SHORT PROBLEM:
Collect from the data below each line with "Blender".

RECORDS TO PROCESS:
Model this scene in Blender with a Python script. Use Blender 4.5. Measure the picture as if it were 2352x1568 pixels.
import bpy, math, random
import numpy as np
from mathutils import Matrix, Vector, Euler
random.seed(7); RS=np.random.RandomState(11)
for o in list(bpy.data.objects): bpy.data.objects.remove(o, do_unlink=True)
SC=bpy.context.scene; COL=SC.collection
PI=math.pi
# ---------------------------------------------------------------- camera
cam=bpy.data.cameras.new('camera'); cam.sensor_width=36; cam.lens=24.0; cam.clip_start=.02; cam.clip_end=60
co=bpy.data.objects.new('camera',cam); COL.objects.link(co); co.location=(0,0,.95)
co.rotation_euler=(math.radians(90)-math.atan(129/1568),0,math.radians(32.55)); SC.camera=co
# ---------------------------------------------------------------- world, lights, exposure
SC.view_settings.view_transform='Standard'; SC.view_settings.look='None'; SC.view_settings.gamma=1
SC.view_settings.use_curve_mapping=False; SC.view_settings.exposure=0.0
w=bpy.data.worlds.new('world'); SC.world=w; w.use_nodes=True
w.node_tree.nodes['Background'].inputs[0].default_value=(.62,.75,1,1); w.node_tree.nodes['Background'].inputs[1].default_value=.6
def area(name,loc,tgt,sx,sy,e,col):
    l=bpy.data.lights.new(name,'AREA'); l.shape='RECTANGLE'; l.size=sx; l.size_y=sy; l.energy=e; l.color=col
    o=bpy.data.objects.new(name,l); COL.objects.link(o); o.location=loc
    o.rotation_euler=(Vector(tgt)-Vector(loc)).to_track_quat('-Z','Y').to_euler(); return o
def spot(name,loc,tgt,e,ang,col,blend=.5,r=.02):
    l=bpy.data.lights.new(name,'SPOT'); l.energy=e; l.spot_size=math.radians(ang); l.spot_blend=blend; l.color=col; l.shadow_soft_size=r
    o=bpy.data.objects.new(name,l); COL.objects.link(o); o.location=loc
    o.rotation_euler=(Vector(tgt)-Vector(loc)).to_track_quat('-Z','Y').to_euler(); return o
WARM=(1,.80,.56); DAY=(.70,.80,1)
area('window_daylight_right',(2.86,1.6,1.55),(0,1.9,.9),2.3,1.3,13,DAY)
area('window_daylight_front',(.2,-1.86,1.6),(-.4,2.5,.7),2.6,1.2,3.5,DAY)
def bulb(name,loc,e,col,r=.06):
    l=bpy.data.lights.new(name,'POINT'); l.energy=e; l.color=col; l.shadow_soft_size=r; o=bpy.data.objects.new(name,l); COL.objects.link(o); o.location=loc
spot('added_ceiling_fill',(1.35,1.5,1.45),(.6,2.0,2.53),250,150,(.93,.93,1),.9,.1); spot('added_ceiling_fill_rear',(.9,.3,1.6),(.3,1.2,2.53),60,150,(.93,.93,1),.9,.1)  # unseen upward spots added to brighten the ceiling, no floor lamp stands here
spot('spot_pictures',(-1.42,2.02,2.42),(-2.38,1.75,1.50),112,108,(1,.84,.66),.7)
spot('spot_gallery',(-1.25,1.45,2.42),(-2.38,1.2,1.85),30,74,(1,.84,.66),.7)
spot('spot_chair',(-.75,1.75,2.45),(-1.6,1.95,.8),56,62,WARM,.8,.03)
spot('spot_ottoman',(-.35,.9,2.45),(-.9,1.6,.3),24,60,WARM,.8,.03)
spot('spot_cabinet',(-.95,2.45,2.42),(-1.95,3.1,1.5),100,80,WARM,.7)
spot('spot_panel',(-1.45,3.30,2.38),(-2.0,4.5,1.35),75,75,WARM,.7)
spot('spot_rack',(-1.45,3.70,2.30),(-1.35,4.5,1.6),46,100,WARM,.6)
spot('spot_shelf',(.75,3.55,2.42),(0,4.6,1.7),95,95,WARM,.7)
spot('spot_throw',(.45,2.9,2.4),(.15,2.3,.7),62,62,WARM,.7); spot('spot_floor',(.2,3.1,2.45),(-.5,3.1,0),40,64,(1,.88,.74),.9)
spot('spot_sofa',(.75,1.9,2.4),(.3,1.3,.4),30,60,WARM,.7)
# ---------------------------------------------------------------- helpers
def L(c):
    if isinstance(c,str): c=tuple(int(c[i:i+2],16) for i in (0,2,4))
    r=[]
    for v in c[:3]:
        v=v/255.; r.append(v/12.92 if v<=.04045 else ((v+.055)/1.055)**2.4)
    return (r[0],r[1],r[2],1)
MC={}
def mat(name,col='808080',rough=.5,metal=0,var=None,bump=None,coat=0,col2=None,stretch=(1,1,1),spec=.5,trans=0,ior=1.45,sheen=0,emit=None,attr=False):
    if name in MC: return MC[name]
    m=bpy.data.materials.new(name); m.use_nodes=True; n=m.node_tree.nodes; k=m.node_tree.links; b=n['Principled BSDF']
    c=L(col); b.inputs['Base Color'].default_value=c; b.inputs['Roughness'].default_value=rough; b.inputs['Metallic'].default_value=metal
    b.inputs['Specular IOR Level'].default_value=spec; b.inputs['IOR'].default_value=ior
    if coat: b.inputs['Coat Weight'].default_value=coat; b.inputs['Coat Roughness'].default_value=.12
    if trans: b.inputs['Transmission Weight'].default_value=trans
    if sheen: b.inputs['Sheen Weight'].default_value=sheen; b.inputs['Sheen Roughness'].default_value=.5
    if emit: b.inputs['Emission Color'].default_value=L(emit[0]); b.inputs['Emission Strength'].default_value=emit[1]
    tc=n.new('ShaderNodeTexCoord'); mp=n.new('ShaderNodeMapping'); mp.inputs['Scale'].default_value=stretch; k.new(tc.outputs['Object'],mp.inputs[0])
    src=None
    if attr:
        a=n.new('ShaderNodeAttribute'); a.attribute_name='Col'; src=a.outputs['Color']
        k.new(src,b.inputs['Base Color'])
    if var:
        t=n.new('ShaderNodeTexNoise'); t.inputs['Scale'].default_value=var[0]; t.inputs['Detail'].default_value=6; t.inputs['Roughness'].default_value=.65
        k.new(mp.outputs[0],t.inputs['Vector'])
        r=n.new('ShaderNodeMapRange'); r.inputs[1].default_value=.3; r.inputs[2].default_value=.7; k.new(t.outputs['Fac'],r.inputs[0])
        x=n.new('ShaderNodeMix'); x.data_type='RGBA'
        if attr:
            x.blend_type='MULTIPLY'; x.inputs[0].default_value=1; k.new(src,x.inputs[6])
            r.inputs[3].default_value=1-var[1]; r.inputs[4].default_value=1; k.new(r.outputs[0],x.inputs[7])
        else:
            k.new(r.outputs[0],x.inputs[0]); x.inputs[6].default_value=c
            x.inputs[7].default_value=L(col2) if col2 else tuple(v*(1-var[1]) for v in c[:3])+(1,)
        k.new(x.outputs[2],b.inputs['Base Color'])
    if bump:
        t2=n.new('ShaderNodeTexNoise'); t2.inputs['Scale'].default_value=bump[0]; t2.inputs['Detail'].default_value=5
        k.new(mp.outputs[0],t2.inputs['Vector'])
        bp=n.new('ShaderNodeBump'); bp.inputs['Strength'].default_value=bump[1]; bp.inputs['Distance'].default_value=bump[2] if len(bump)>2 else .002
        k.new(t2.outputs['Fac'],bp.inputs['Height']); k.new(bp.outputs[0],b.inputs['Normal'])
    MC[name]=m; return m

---

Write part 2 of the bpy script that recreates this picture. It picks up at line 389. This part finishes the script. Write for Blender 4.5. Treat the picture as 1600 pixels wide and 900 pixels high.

TASK ANSWER:
Model this scene in Blender with a Python script. Use Blender 4.5. Measure the picture as if it were 2352x1568 pixels.
Write part 2 of the bpy script that recreates this picture. It picks up at line 389. This part finishes the script. Write for Blender 4.5. Treat the picture as 1600 pixels wide and 900 pixels high.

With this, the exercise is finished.